Inevitablemente pienso en mi propio padre. Observo por la ventana que el sol molesta a quien pasea por las calles y siento la inutilidad y la molestia de la ropa de invierno en un sol de verano en medio de la primavera. Observo el reloj en la pared de la habitación junto al pasillo y me doy cuenta de que realmente estoy perdiendo el tiempo, de que un listado de preguntas es mucho más importante que los oscuros y graves pensamientos inconexos que me invaden.

―¿Qué estás haciendo? ―me pregunta mi madre al ver que tecleo frenéticamente, pero con la mirada perdida en un punto indefinido del marco de la ventana―. ¿Cómo puedes escribir así?
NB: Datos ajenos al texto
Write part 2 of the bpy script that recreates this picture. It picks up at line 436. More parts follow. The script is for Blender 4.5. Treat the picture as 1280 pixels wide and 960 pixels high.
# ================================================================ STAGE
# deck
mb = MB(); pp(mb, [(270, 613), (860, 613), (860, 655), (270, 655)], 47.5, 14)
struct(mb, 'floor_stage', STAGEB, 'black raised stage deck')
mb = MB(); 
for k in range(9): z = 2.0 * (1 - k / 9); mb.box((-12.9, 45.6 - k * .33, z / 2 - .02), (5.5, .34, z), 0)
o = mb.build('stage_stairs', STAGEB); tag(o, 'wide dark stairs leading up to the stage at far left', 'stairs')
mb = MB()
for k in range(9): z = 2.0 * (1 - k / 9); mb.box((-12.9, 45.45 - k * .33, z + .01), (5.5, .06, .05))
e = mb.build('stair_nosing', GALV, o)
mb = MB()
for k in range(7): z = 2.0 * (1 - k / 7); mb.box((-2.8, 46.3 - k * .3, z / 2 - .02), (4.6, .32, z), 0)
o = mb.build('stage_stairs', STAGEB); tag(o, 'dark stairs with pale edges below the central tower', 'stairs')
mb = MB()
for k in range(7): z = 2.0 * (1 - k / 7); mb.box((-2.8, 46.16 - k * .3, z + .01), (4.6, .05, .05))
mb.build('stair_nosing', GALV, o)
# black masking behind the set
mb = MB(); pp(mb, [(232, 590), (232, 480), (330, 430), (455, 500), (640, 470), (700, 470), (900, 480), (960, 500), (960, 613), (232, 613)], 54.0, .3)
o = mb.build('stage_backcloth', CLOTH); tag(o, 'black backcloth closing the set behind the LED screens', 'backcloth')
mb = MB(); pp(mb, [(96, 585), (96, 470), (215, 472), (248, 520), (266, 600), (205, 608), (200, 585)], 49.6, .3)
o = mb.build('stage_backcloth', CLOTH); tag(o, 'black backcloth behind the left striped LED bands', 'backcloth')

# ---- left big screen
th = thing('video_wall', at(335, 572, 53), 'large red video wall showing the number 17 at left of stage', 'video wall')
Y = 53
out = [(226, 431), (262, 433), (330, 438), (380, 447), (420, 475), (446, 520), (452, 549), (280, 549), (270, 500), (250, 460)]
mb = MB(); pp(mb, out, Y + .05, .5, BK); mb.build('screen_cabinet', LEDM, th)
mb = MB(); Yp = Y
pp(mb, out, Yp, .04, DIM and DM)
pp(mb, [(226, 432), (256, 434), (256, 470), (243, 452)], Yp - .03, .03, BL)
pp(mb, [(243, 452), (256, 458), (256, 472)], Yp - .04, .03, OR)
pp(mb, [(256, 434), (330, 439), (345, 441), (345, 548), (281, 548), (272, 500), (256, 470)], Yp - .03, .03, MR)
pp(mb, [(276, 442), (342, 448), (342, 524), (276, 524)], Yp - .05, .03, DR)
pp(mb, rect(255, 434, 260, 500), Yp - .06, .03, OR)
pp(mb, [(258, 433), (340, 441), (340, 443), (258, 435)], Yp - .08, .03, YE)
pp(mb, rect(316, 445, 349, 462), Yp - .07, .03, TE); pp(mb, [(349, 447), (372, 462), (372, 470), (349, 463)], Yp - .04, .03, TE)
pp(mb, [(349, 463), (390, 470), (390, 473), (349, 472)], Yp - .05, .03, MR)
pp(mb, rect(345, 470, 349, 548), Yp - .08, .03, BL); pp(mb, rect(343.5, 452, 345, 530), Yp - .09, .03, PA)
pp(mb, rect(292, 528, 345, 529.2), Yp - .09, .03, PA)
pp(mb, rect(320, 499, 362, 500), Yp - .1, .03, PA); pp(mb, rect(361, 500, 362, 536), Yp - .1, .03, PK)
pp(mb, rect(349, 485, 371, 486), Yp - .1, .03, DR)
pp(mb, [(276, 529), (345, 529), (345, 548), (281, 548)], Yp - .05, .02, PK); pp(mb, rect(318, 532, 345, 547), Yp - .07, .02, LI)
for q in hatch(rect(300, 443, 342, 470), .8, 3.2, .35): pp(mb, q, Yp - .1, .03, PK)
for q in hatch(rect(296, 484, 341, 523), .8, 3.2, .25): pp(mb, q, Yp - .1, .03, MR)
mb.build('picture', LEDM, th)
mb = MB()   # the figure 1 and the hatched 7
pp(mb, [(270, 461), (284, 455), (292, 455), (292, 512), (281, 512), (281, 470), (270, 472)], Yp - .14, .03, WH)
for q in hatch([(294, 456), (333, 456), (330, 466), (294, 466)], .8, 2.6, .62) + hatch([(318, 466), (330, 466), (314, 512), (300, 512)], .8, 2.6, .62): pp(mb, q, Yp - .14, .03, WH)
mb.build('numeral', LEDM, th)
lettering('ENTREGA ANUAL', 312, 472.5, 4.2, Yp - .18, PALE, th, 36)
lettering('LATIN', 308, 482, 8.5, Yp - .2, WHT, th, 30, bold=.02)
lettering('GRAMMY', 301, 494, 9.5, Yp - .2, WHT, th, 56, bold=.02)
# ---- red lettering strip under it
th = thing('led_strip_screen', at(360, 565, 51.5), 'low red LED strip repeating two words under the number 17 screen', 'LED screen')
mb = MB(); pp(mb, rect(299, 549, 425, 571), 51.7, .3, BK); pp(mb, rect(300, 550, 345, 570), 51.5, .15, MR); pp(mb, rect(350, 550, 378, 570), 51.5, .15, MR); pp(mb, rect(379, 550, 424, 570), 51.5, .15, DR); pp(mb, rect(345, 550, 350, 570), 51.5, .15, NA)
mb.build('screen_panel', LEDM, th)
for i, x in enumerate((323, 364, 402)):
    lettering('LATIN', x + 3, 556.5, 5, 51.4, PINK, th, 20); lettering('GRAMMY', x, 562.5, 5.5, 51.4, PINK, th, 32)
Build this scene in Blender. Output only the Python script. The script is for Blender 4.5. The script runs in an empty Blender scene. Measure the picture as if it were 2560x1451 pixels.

Parpadeo unos instantes, como si sus palabras hubieran vuelto a enchufar algún cable en mi cerebro que me conectara a la realidad. Balbuceo una excusa disfrazada de broma arrogante y consigo que pierda el fugaz interés en lo que estoy haciendo. La botella de gaseosa junto al portátil no parece suficiente para combatir el calor y por un instante temo que se acabe.

Sigo aturdida y quizás melancólica. «No debería estar perdiendo el tiempo», me digo a mí misma, pero una vocecita, altiva y orgullosa, insiste en que eso no es realmente una pérdida de tiempo e, inevitablemente, le creo con esa fácil comodidad que nos invade cuando somos nuestro propio contrincante.

Mi padre… Sé que está vivo. Lo sé, porque hace algunas semanas pedí un certificado on-line de su defunción y el sistema de Registro Civil me devolvió un error por no encontrar ninguna entrada que correspondiera. No niego que la desilusión me punzó unos segundos al leer ese mensaje informático, ya que tenía esa egoísta y vana esperanza que aquella sombra vieja que no había visto en más de quince años fuera de alguna utilidad.

Me doy cuenta de lo ruin que es realmente mi corazón y trato de examinar lo que siento. No es odio, sino más bien una gélida y atroz indiferencia, que casi roza en el rencor. Los perros ladrando me molestan y me siento tentada a cerrar la ventana con brusquedad, si no fuera porque la única y escasa brisa que entra a la casa, es gracias a esa ventana.

―¿Qué estás haciendo? ―me pregunta mi hermano al verme con una mirada hostil hacia el inocente marco de la ventana.

―Nada. ―Le sonrío y sé que no indagará mucho más. En efecto, con una expresión algo burlona, desaparece de la puerta rumbo hacia su habitación. Su presencia despierta una inquietud: en los escasas escenas mentales, reales o no, que tengo de mi padre, nunca está mi hermano. Siempre está mi madre, inquieta, ansiosa y decepcionada, junto a una bandeja de bocadillos que nunca llegarán a comerse, pero nunca está mi hermano.

Los solos recuerdos me molestan, aunque realmente no deberían. Me molesta aquel «Su padre los visitará todos los lunes, ¿no es así?» y aquella mirada cómplice, mientras asentía con la cabeza. Me molesta el sonido del teléfono, excusándose lunes tras lunes hasta que ya dejó de tener sentido. Y, sobre todas las cosas, me molesta estar gastando pensamientos y segundos en algo que nunca me había interesado.

―¿Qué estoy haciendo? ―me pregunto en voz alta y una expresión irónica se forma en mi rostro, deformada por una punzada de dolor en mi oído, lastimado por audífonos demasiado apretados. Tomo un sorbo de la gaseosa y me tiro en la cama, leyendo las preguntas para el examen del jueves y pensando en que no las tomaré en serio hasta mañana miércoles. «Mi padre». Me río de buena gana, recordando que lo único que me quedará de él será una enorme aversión al helado de lúcuma, con la que intentó entrar en nuestras vidas para luego simplemente desaparecer como su propia fotografía.